Most major industries including construction, retail, professional services, and manufacturing remained flat.
Wages and Hours
- Average hourly earnings increased by $0.12 (0.3%) to $36.44, up 3.9% year-over-year.
- Nonsupervisory/production employees saw earnings rise by $0.08 (0.3%) to $31.34.
- The average workweek ticked up to 34.3 hours, with production workers averaging 33.7 hours.
Revisions: Major Downward Adjustments Signal Softness
- May’s job gains were revised down dramatically from +144,000 to +19,000 (–125,000).
- June’s were revised from +147,000 to +14,000 (–133,000).

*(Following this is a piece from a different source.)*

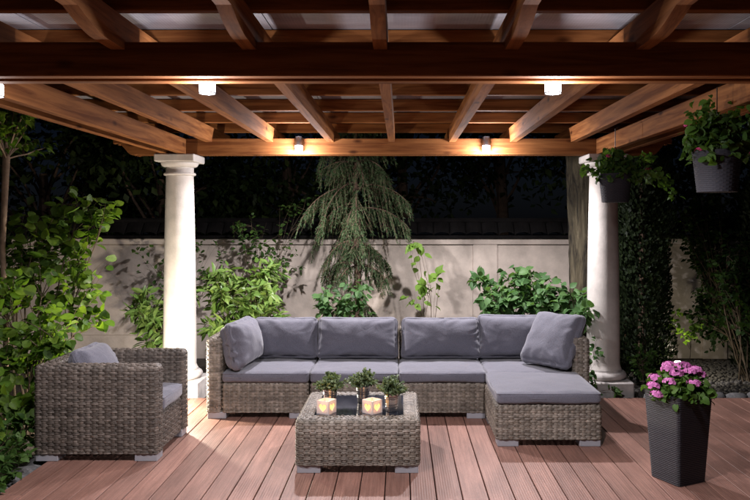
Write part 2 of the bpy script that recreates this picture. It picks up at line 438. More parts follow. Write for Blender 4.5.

- Combined, these revisions eliminate 258,000 jobs previously believed to be added, significantly altering recent trendlines.
Looking Ahead: Momentum Eroding Beneath the Surface
While headline numbers in July show moderate stability, the massive revisions to May and June expose underlying weakness in the labor market. Most sectors are stagnant, and job gains are being carried by a narrow group of service industries. Federal workforce reductions continue, and long-term unemployment is climbing again.
As hiring slows but layoffs remain contained, the data points to a “low hiring, low firing” environment, one where caution may overshadow confidence heading into the second half of the year.